Of course, everywhere has its accents, and I admit that I'm quite biased. It's just that "y'all" is charming (it's a very useful contraction! it's no different than combining "they" and "will" into "they'll"), whereas "pahk my cah in hahvad yahd" is downright stupid. And while George Bush makes a Southern accent sound, well, retarded, Bill Clinton is able to make a Southern accent sound charming and sometimes even professional. That does not exist with Boston accents; I can't think of a single person - sportscasters, politicians, teachers (can you imagine "the three R's" in a Boston classroom?) - who manages to sound intelligent while talking like mayor Quimby.
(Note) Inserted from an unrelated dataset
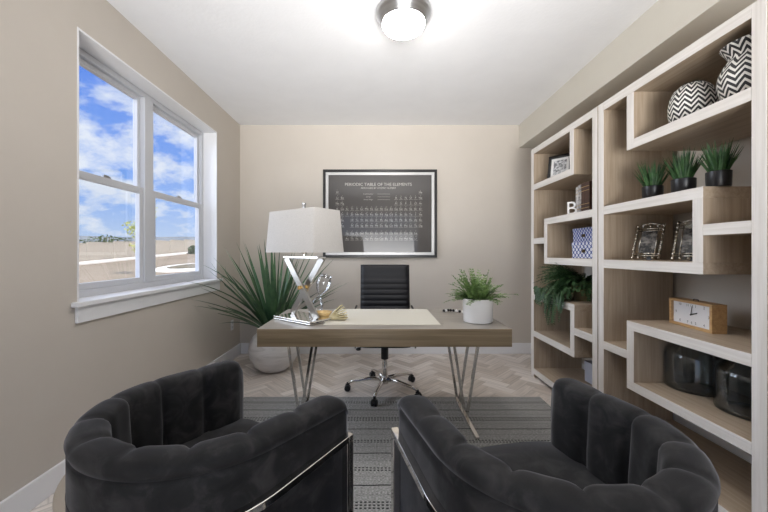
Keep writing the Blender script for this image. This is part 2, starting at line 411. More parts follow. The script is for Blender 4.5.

And don't get me started on North Shore Boston accents. Random use of British... like saying "bath" to rhyme with "goth."

Does this mean that I'm leaving the place anytime soon? Nope. In fact, I've been looking at condos for the last six months. Got a few in mind now that I'm seriously pursuing (how neat would it be if both my brother and I lived in towns called Arlington?), and my goal is to be able to have a Labor Day bbq at my new digs. But we'll see. These things have a habit of slipping between my fingers.

Anyway, the point is that I like it here. It's just that I can't frickin' stand the accent. Somebody needs to smack me; I'm afraid that the unconscious use of "wicked" is the first step on the slippery slope toward sounding like a Kennedy. One comforting thought remains, though... it's better than the Long Island (lawn guyland) accent, and definitely better than the New Jersey ("yous guys") accent.

*When the touring company of the show Wicked came to Boston, the billboards had the typical green witch in black clothing... and the only two words were "Wicked Awesome." Now that's funny.